A forma extraordinária como José cumpriu a sua missão de esposo de Maria e pai adoptivo de Jesus permite considerá-lo, sem exagero, um verdadeiro super-homem, como também Maria é, sem favor, uma verdadeira mulher-maravilha! Mas, como eles, há no mundo, desde há dois milénios, inúmeros casais de super-homens e mulheres-maravilha. Como disse G. K. Chesterton, nada há de mais extraordinário no mundo do que uma família: um homem não extraordinário casado com uma mulher não extraordinária e seus filhos não extraordinários.
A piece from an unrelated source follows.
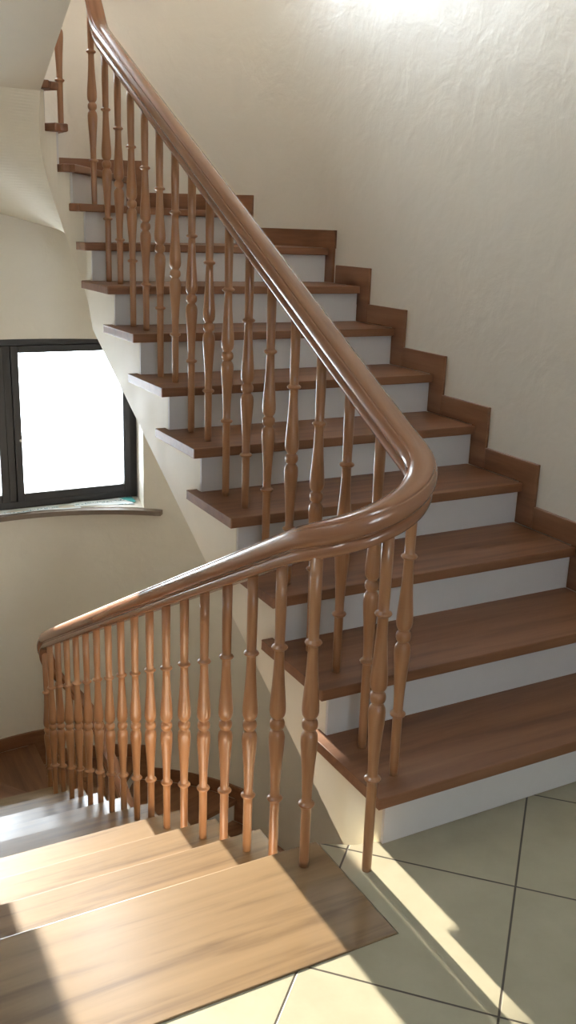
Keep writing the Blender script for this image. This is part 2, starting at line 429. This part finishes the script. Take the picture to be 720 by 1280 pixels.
def resample(pts, n):
    d = [0.0]
    for p, q in zip(pts, pts[1:]): d.append(d[-1]+math.hypot(q[0]-p[0], q[1]-p[1]))
    out = []
    for i in range(n+1):
        t = d[-1]*i/n; k = 0
        while k < len(pts)-2 and d[k+1] < t: k += 1
        L_ = d[k+1]-d[k]; f = 0 if L_ < 1e-9 else (t-d[k])/L_
        out.append((pts[k][0]+(pts[k+1][0]-pts[k][0])*f, pts[k][1]+(pts[k+1][1]-pts[k][1])*f))
    return out
def flight(root, lines, cu, zk, soffit_drop=0.394, tm='tread'):
    """lines: list of (k, inner, outer) nosing lines in ascending order, the last one only closes the flight.
    inner points lie on the tread edge (0.06 round the well); the plaster stringer stands 0.04 further in."""
    bodybm = bmesh.new()
    for i in range(len(lines)-1):
        k, I0, O0 = lines[i]; k1, I1, O1 = lines[i+1]
        z = zk(k)
        # --- tread
        f_in = I0; f_out = wall_hit(I0, O0, SK)
        b_in, b_o = off(I1, O1, 0.034); b_out = wall_hit(b_in, b_o, SK)
        d = unit(I0, I1)
        ret = (I1[0]+d.x*0.078, I1[1]+d.y*0.078)
        v = unit(I1, O1)
        poly = [f_in, f_out]+wall_path(f_out, b_out, SK)+[b_out]
        tight = len(inner_path(I0, I1, 0.06, 0, cu)) > 0
        if tight: poly += [b_in]
        else: poly += [(b_in[0]+v.x*0.046, b_in[1]+v.y*0.046), (ret[0]+v.x*0.04, ret[1]+v.y*0.04), ret]
        poly += inner_path(I1, I0, 0.06, 0, cu)
        poly = dedupe(poly)
        bm = bmesh.new(); prism(bm, poly, z-TT, z)
        rz = math.atan2(v.y, v.x) if i else math.atan2(unit(I0, O0).y, unit(I0, O0).x)
        cx = (I0[0]+f_out[0])/2; cy = (I0[1]+f_out[1])/2
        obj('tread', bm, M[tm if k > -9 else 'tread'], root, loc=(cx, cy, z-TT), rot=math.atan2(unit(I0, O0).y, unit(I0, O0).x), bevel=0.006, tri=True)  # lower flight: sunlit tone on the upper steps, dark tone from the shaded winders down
        # --- riser panel, set back 3 cm under the nosing
        r0, r0o = off(I0, O0, 0.030); e = unit(I0, O0)
        g_ = 0.041 if (len(inner_path(I0, I1, 0.06, 0, cu)) == 0 and k not in (13, 14, 15, -9, -10)) else 0.062
        s0 = (r0[0]+e.x*g_, r0[1]+e.y*g_)
        r_out = wall_hit(r0, r0o, SK)
        q0, q1 = off(s0, r_out, 0.011)
        bm = bmesh.new(); prism(bm, [s0, r_out, q1, q0], z-H, z-TT)
        obj('riser', bm, M['riser'], root, loc=(s0[0], s0[1], z-H), rot=math.atan2(e.y, e.x))
        # --- plaster body with sloping soffit
        c0, c0o = off(I0, O0, 0.0412); c0s = (c0[0]+e.x*0.04, c0[1]+e.y*0.04); c0w = wall_hit(c0, c0o, 0.0)
        c1, c1o = off(I1, O1, 0.0412); e1 = unit(I1, O1); c1s = (c1[0]+e1.x*0.04, c1[1]+e1.y*0.04); c1w = wall_hit(c1, c1o, 0.0)
        def oncircle(p):
            if p[1] <= cu: return p
            a_ = math.degrees(math.atan2(p[1]-cu, p[0]-CW)); return inn(a_, 0.10, cu)
        c0s, c1s = oncircle(c0s), oncircle(c1s)
        zs0 = z-soffit_drop; zs1 = zk(k1)-soffit_drop
        outer = [c0w]+wall_path(c0w, c1w, 0.0)+[c1w]
        ip = inner_path(c1s, c0s, 0.10, 0, cu)
        innr = [c1s]+ip+[c0s]
        curved = len(outer) > 2 or len(innr) > 2
        N = 14 if curved else 1; MM = 8 if curved else 1
        po = resample(outer, N); pi_ = resample(innr[::-1], N)
        bot, top = [], []
        for j in range(N+1):
            zb = zs0+(zs1-zs0)*j/N; rb, rt = [], []
            for m in range(MM+1):
                x = pi_[j][0]+(po[j][0]-pi_[j][0])*m/MM; y = pi_[j][1]+(po[j][1]-pi_[j][1])*m/MM
                rb.append(bodybm.verts.new((x, y, zb))); rt.append(bodybm.verts.new((x, y, z-TT-0.0005)))
            bot.append(rb); top.append(rt)
        F_ = bodybm.faces.new
        for j in range(N):
            for m in range(MM):
                f = F_((bot[j][m], bot[j+1][m], bot[j+1][m+1], bot[j][m+1]))
                F_((top[j][m], top[j][m+1], top[j+1][m+1], top[j+1][m]))
            f = F_((bot[j][0], top[j][0], top[j+1][0], bot[j+1][0]))
            F_((bot[j][MM], bot[j+1][MM], top[j+1][MM], top[j][MM]))
        for m in range(MM):
            F_((bot[0][m], bot[0][m+1], top[0][m+1], top[0][m]))
        if i == len(lines)-2:
            for m in range(MM): F_((bot[N][m], top[N][m], top[N][m+1], bot[N][m+1]))
    bmesh.ops.remove_doubles(bodybm, verts=bodybm.verts[:], dist=1e-5)
    return bodybm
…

Se Maria e José foram, como tantos outros casais cristãos, um ‘par perfeito’, não foi porque não tivessem imperfeições – todos os seres humanos as têm! – mas porque souberam ultrapassar todas as crises matrimoniais e familiares. Os casais unidos não são os que não tiveram problemas, mas os que os souberam superar por amor, mantendo a unidade conjugal e familiar.

Para um cristão, o ‘super-homem’ e a ‘mulher-maravilha’ não são figuras lendárias ou mitológicas, mas os santos, nomeadamente os que, sendo casados, foram sempre fiéis ao seu compromisso matrimonial, proeza que só é possível com a caridade. Este super-amor-maravilha é o tema da recente Exortação Apostólica pós-sinodal Amoris Laetitia, onde o Papa Francisco escreveu: “para evitar qualquer interpretação tendenciosa, lembro que, de modo algum deve a Igreja renunciar a propor o ideal pleno do matrimónio, o projecto de Deus em toda a sua grandeza” (307). Um ideal de amor conjugal e familiar que só um amor cristão pode realizar porque, como diz São Paulo, a caridade “tudo desculpa, tudo crê, tudo espera e tudo suporta” (1Cor13, 7).